Houston Chronicle

New EPA documents reveal 25% of employees will be cut

- WASHINGTON POST

The Environmen­tal Protection Agency has issued a new, more detailed plan for laying off 25 percent of its employees and scrapping more than 50 programs including pesticide safety, water runoff control, and environmen­tal cooperatio­n with Mexico and Canada under the North American Free Trade Agreement.

At a time when the agency is considerin­g a controvers­ial rollback in fuel efficiency standards adopted under President Barack Obama, the plan would cut by more than half the number of people in EPA’s division for testing the accuracy of fuel efficiency claims by automakers.

It would transfer funding for the program to fees paid by the automakers themselves.

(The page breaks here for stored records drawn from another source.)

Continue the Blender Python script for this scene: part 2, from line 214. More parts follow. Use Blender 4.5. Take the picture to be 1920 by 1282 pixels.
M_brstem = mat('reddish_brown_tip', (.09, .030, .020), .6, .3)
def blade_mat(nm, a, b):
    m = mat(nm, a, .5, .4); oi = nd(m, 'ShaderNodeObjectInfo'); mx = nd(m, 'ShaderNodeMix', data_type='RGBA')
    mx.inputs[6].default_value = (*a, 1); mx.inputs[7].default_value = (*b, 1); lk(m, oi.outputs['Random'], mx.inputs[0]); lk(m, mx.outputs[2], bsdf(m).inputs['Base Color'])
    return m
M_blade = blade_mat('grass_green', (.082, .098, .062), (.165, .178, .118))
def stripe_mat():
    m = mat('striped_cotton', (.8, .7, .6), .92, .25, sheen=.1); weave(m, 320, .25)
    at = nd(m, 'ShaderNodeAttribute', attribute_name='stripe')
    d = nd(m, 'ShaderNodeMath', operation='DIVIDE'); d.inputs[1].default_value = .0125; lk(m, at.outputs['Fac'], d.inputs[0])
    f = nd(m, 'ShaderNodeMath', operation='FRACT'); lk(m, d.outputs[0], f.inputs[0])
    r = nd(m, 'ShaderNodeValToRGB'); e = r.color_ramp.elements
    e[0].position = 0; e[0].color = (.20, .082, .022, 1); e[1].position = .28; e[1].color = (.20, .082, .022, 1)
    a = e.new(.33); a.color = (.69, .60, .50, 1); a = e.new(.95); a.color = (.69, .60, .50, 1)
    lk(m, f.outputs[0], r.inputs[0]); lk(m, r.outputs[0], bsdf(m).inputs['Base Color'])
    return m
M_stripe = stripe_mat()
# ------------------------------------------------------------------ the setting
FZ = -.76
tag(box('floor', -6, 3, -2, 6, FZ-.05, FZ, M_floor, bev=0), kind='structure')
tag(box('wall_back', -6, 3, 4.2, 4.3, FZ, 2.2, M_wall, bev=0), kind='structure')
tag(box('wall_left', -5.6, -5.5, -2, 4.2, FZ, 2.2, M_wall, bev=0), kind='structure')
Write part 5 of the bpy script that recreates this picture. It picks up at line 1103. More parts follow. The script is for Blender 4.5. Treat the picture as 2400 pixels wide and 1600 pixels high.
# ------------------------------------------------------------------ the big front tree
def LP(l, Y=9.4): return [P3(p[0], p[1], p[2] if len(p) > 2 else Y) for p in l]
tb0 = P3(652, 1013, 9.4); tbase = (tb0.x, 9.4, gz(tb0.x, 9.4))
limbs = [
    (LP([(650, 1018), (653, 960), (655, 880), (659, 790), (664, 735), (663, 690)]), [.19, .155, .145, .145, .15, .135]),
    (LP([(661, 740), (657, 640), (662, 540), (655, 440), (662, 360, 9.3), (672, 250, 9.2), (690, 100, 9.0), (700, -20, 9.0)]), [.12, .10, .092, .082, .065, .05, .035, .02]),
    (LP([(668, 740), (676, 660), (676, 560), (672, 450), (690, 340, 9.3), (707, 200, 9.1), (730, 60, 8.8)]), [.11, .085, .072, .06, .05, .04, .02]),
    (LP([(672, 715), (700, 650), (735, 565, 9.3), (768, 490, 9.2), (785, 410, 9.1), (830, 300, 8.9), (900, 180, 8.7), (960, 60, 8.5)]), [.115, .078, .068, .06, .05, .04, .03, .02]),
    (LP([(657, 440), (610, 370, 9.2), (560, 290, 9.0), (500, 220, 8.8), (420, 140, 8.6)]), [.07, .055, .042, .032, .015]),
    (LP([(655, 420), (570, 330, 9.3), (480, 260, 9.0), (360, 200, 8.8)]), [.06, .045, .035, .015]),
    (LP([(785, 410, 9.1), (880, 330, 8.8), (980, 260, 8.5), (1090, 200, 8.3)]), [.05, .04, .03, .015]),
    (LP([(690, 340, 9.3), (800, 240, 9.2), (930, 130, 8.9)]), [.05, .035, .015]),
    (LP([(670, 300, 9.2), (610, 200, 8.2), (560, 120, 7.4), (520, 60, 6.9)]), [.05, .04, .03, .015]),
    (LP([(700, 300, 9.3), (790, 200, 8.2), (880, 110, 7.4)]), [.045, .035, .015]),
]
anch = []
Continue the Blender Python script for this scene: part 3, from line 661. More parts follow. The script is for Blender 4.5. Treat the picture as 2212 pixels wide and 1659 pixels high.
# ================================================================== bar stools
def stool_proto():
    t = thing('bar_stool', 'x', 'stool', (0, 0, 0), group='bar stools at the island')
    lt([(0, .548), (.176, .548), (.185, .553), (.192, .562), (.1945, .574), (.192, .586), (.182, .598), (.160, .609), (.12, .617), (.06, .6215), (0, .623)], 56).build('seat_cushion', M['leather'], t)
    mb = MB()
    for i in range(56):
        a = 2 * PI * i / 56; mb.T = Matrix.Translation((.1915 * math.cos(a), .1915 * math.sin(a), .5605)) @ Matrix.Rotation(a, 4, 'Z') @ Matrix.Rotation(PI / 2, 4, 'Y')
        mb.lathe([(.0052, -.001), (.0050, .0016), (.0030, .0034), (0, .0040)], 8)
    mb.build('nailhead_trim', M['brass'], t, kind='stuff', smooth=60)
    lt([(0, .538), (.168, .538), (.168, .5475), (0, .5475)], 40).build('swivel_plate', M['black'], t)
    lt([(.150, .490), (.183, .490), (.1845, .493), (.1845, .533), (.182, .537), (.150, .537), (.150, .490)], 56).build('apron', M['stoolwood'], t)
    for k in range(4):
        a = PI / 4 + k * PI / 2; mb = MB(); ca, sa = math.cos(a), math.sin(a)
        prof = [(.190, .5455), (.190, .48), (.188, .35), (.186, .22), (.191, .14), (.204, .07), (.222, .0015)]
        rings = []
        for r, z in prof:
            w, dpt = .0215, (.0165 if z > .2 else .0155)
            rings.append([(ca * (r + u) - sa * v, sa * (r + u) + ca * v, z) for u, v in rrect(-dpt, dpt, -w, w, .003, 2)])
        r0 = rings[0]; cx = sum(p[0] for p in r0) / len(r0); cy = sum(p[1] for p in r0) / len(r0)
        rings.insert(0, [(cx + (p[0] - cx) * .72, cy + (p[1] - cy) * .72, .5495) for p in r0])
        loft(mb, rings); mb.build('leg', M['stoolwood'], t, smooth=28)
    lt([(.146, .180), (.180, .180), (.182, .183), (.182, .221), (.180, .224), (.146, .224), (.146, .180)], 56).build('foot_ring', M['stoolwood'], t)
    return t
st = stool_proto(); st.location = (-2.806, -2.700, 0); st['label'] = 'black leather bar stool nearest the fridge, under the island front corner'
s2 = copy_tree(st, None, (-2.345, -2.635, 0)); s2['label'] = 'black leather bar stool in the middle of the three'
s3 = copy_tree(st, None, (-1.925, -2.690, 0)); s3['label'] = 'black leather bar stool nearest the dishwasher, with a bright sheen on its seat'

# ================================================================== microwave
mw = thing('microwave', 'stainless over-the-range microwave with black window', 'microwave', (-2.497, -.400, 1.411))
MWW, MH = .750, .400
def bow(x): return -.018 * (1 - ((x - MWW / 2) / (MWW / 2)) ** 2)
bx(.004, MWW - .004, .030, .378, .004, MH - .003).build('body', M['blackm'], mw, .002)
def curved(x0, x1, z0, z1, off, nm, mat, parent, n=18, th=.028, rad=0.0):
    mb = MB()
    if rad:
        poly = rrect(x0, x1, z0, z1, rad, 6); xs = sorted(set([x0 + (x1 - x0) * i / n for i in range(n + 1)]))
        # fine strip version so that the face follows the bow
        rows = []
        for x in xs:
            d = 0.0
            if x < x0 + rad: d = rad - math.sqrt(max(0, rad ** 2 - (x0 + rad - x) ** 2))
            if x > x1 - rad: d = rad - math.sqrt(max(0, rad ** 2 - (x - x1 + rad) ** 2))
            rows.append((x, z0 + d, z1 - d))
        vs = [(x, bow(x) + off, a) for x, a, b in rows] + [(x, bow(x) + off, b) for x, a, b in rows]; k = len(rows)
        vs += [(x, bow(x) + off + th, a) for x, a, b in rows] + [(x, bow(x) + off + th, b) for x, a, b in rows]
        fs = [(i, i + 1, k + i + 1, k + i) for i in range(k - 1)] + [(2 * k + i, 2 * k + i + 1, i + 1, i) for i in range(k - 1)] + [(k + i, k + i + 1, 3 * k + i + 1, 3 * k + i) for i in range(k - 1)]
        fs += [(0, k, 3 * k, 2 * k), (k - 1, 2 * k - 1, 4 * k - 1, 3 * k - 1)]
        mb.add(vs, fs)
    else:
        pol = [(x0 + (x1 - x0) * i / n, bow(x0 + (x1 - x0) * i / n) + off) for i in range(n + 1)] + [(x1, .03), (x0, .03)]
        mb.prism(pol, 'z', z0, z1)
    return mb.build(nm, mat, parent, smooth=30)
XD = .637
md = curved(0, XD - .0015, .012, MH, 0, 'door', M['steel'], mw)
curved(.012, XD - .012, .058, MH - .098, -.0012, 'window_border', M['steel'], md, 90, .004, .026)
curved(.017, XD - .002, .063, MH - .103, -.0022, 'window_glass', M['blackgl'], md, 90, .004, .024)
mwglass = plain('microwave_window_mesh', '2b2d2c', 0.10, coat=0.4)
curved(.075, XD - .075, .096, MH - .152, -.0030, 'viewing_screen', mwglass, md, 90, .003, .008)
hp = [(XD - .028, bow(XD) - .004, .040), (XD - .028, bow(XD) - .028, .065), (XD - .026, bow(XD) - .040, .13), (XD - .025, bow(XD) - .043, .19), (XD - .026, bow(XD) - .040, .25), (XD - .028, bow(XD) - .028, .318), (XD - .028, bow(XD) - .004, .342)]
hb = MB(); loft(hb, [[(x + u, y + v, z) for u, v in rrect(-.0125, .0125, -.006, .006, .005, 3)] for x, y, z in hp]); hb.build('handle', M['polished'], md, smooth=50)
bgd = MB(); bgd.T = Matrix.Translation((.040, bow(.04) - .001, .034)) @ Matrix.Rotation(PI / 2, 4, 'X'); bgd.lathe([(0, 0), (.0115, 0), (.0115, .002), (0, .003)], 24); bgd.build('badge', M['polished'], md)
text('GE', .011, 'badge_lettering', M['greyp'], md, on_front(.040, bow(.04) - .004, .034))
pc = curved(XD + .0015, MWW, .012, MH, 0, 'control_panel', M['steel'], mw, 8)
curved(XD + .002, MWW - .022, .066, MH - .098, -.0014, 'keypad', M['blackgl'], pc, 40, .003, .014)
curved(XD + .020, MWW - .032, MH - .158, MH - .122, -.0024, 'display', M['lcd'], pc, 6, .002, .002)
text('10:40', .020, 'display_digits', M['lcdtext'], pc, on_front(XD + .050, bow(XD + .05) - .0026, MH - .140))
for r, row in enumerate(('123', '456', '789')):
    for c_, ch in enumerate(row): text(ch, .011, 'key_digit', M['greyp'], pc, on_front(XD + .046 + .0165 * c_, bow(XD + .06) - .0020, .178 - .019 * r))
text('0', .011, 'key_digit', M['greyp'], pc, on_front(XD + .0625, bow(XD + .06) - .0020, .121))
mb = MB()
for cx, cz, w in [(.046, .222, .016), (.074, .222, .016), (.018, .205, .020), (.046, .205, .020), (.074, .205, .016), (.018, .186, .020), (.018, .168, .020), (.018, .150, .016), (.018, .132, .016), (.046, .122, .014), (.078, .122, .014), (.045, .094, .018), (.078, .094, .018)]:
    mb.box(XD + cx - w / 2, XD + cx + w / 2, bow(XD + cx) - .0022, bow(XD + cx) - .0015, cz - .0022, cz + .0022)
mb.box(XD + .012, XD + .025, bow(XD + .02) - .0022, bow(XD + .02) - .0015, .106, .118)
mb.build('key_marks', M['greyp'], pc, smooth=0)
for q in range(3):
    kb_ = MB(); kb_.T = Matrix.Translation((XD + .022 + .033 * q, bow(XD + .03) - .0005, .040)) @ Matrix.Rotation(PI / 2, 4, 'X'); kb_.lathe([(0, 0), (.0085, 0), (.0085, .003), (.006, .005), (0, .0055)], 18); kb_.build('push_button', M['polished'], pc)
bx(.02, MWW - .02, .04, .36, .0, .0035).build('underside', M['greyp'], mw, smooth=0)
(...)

The spending plan, obtained by The Washington Post, offers the most detailed vision to date of how the 31 percent budget cut to the EPA ordered up by President Donald Trump’s Office of Management and Budget would diminish the agency.

The March 21 plan calls for even deeper reductions in staffing and in the EPA’s $5.7 billion budget than in earlier drafts. It maintains funding given to states to administer waste treatment and drinking water. But as a result, the budget for the rest of EPA is slashed 43 percent.

The Trump administra­tion says the EPA cuts reflect a philosophy of limiting federal government and devolving authority to the states, localities and, in some cases, corporatio­ns.

But environmen­tal groups say the Trump administra­tion is answering the call of companies seeking lax regulation and endangerin­g Americans’ air and water.

In a memorandum at the front of the March 21 document, the EPA’s acting chief financial officer, David A. Bloom, said the agency would now “center on our core legal requiremen­ts,” eliminatin­g voluntary activities on scientific research, climate change and education, and leaving other activities to state and local government­s.